Since my last post, I’ve been working on and off on the next version of wpSearch. The last version (1.5.5) stands as somewhat of an official release of the plugin, and I would consider previous versions to be ‘release candidates’ due to the growth wpSearch saw since then.
I’m in my second to last semester at school, so the lack of posts over the past two months are attributed to that — that doesn’t mean that nothing has happened.
Many of wpSearch’s users have made note of some very important issues in the current release. Because I have been recieiving feedback on wpSearch in pretty large quanities lately, I’ve been doing my best to reply to everyone — some, although, might not get a reply right away (Sorry!).
I’ve taken note of all reported issues so far, and a future release of wpSearch over the holidays is likely. I have also recieved a code submission from the folks at the Alpha-Beta-Release Blog for KLogger. They have written rolling log capabilities into the class, ensuring that log files never grow beyong a certain size, and begin writing to a new file when some preset limit is reached.
Also, I don’t know how many blog readers have any sort of interest in the Google Search Appliance, but I will be developing a PHP “Bridge” for easy code-wise communication with the Appliance. I am writing this library for LTech Consulting (A Google Partner) — they have already written a bridge in C#/.NET. If anyone is interested, I’ve written a lightweight blog post on LTech’s blog detailing the basics of the project.

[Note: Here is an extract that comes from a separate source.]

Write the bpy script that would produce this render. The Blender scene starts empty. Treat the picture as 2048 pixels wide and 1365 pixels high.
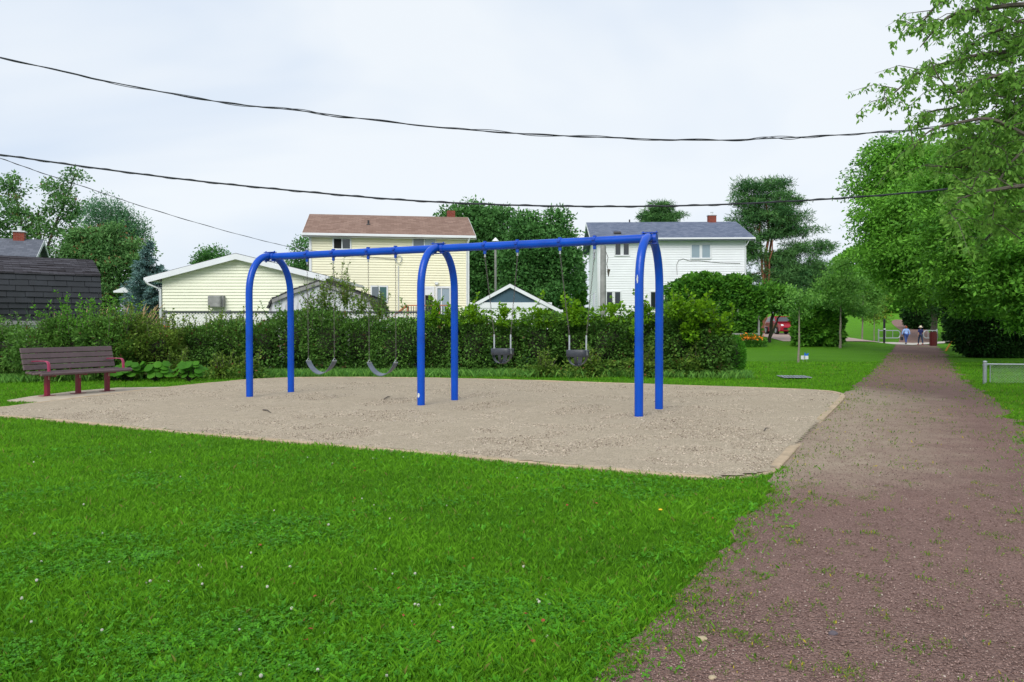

Lastly, zinkk, a startup development company I am involved in, has grabbed its first couple of contracts over the past few months, and also has a real office. It’s a big step when a small company started by students actually moves into its first office — there are feelings of “Wow, we did it,” and “We are a bona-fide firm now,” and “Whoa, we better keep making money so we can pay the rent!”
Anyway, we have some very talented people at zinkk, and I’m excited to a part of it. John Bellone, one of our developers, works for CitiGroup in Manhattan. John Crepezzi works at Sun Microsystems. Dan Boston is a doctoral student at NJIT, and Tarcisio has worked for Johnson & Johnson. All of these guys have worked on some impressive projects — many of them open source or publicly licensed.
Oh yeah, Zend put a piece I wrote about writing a Stemming Analyzer for Zend_Lucene in the tutorial section of their website.